Video: How does it look?

Charlotte’s Web is presented in 1.85:1 anamorphic widescreen. As we’ve come to expect from Paramount’s new releases, this is a terrific visual presentation with a pristine source print and flawless compression. This is easily a reference quality transfer, I could find no problems anywhere while I was watching this movie. The colors look vibrant with no bleeding or smearing visible, and flesh tones appear natural and distortion free. The contrast is just as impressive, with complex shadow layering and no detail loss is evident whatsoever.

Audio: How does it sound?

This is a dialogue driven movie, so the included Dolby Digital 5.1 track is no monster, but it does cover all the bases. The surrounds are reserved for some ambient effects and the musical soundtrack, but that works out well, given the nature of the material. The main focus is on the vocals, which come through with flying colors, with accurate volume balance and a crisp overall sound throughout. So no, this won’t be a demo level audio track, but as far as the material goes, it is more than up to snuff. This disc also includes a French language track, as well as subtitles in English and Spanish.

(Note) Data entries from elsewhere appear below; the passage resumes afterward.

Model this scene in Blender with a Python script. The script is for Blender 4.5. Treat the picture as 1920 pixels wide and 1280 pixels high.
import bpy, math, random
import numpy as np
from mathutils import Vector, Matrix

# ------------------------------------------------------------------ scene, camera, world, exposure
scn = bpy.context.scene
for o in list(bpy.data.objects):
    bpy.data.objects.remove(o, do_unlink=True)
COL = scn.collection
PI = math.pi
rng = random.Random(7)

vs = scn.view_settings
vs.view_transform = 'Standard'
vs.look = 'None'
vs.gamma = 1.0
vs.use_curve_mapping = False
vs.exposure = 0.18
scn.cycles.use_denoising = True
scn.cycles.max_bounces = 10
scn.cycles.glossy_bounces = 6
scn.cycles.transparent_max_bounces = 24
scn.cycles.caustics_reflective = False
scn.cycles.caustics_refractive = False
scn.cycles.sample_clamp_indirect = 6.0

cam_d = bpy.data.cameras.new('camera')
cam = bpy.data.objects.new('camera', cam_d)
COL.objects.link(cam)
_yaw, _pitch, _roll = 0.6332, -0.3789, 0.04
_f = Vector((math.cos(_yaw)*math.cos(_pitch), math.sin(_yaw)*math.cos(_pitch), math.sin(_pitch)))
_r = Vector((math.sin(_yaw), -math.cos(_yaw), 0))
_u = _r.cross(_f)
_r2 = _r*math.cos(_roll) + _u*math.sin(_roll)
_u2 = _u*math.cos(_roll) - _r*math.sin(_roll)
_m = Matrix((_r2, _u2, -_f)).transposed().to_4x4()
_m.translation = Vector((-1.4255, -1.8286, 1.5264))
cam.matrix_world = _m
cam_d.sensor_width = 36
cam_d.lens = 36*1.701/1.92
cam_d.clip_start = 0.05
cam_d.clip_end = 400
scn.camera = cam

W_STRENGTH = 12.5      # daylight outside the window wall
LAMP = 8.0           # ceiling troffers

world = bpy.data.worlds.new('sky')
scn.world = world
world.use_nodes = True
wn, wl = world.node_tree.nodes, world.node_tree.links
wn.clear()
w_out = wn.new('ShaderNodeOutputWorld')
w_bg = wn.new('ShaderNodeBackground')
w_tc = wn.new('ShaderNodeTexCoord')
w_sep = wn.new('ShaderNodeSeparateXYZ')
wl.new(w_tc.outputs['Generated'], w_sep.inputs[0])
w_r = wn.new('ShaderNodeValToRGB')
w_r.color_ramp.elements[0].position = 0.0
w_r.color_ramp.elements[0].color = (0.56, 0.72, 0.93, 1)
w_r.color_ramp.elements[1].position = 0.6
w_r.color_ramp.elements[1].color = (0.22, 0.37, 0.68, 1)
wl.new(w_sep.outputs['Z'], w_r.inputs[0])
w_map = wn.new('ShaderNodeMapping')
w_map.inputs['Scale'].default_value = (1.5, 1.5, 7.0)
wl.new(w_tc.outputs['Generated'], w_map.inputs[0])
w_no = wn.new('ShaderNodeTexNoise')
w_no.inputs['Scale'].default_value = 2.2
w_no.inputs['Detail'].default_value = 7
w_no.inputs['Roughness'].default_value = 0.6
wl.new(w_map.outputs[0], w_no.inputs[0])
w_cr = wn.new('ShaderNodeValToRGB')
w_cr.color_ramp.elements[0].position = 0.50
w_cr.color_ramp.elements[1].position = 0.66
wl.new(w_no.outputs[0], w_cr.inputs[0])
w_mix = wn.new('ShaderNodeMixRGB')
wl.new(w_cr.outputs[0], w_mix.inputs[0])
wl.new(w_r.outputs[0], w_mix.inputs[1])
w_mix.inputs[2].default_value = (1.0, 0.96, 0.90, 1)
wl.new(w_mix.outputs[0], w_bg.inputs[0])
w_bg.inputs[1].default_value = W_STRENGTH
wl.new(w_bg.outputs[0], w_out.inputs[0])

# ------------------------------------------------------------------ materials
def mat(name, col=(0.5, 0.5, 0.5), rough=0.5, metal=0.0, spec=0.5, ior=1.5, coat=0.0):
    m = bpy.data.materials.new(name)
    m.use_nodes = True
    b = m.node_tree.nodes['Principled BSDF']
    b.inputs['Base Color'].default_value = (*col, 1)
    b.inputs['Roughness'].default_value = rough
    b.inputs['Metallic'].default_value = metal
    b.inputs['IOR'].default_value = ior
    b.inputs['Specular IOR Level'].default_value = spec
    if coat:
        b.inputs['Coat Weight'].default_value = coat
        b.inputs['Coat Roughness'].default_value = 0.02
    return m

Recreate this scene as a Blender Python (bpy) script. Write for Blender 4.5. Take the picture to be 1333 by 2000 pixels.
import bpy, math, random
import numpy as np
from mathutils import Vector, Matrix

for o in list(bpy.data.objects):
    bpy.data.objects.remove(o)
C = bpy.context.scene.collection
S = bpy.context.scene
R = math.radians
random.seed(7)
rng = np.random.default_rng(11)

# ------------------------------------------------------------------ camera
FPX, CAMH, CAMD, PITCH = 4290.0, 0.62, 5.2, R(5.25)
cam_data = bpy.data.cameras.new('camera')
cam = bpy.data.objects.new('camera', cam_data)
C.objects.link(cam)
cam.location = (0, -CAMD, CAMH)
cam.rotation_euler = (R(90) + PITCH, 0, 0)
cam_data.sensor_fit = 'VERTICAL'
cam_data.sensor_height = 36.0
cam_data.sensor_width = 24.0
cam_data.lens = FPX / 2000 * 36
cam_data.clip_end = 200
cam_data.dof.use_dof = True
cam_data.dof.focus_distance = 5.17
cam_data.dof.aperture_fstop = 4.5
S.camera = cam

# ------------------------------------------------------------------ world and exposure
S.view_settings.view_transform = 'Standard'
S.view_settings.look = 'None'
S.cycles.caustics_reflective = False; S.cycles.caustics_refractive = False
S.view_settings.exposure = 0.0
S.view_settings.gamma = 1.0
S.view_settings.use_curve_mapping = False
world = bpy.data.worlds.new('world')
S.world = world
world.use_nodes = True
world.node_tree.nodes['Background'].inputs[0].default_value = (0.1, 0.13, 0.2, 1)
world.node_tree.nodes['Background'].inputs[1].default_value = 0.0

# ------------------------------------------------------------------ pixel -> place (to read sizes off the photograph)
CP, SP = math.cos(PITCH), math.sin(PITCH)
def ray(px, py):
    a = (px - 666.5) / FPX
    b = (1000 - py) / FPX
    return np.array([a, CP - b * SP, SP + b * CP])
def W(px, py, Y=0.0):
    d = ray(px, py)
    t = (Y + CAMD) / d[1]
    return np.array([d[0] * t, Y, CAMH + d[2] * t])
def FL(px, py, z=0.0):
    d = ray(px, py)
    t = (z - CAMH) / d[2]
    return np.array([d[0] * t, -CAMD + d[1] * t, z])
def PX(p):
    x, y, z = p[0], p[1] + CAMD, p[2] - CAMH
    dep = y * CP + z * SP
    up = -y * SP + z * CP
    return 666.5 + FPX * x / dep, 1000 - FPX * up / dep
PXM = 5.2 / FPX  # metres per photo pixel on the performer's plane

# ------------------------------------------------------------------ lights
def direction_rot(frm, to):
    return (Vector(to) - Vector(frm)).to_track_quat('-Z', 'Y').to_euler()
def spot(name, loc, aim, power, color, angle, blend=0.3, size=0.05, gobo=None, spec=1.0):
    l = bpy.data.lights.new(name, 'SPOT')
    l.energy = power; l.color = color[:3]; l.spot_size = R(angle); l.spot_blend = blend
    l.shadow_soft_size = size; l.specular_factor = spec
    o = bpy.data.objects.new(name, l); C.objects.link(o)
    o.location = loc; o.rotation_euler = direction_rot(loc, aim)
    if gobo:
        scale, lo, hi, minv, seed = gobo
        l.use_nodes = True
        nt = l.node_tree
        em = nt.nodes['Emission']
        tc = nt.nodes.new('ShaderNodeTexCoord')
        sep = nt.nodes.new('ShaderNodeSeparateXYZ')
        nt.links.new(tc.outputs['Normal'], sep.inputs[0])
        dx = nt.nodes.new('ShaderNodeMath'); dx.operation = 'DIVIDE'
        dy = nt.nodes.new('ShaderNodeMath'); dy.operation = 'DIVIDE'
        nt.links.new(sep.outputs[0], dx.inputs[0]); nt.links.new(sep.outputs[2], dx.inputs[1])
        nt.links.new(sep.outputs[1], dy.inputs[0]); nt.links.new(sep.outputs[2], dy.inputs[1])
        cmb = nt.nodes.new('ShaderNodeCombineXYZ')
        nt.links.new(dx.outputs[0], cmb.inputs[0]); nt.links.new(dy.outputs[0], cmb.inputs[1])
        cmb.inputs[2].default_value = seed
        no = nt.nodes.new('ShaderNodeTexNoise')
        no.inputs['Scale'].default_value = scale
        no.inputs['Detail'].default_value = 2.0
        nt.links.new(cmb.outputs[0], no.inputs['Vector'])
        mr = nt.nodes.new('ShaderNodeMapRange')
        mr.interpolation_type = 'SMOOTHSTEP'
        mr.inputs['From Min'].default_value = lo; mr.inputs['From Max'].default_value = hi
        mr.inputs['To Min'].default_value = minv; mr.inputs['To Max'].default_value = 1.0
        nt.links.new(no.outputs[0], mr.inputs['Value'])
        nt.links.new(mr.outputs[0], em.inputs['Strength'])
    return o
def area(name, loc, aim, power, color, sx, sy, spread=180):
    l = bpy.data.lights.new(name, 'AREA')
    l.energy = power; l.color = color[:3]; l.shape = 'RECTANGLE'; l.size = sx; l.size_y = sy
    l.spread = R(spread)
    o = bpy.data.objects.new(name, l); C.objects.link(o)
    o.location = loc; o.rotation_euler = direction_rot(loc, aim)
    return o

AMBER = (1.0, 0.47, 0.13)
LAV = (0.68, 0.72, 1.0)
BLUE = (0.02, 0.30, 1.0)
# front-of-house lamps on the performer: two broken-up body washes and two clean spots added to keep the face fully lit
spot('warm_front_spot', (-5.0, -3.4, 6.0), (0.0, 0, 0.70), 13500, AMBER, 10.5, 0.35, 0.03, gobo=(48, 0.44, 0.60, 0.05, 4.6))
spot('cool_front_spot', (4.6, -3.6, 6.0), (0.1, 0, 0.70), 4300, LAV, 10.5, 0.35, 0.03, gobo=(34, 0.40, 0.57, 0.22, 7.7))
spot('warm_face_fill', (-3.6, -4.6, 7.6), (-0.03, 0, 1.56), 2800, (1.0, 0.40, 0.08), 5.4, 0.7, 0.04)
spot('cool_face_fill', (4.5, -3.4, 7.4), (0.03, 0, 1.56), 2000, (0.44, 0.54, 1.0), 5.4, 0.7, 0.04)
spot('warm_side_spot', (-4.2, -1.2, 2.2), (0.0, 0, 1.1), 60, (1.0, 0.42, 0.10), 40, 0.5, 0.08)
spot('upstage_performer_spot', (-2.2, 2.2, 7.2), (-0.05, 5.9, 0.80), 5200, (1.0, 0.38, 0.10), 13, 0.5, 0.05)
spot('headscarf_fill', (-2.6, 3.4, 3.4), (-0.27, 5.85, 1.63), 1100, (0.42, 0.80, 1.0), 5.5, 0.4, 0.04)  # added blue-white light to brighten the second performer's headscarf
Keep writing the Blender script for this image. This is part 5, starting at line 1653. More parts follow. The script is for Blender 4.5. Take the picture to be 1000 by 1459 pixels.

Supplements: What are the extras?

To learn more about the film made, sample the pair of audio commentaries, one a solo track with director Gary Winick and the other with producer Jordan Kerner and visual effects supervisor John Andrew Berton, Jr. Winick provides a more general behind the scenes talk, while as expected, Berton focuses on the film’s special effects. There is some overlap between Winick and Kerner, but both sessions offer a good deal of insight. Making Some Movie is the first of numerous featurettes, but it is the most substantial of the lot, clocking in at just under half an hour. The other handful are more focused, but also brief, with average run times of 5 to 7 minutes, so not a lot can be done in that timeframe. But when you put the big picture together from all the featurettes, you’ll have a good idea of what it took to bring this vision of Charlotte’s Web to the screen. This disc also includes two music videos, from Bob Carlisle and Sarah McLachlan.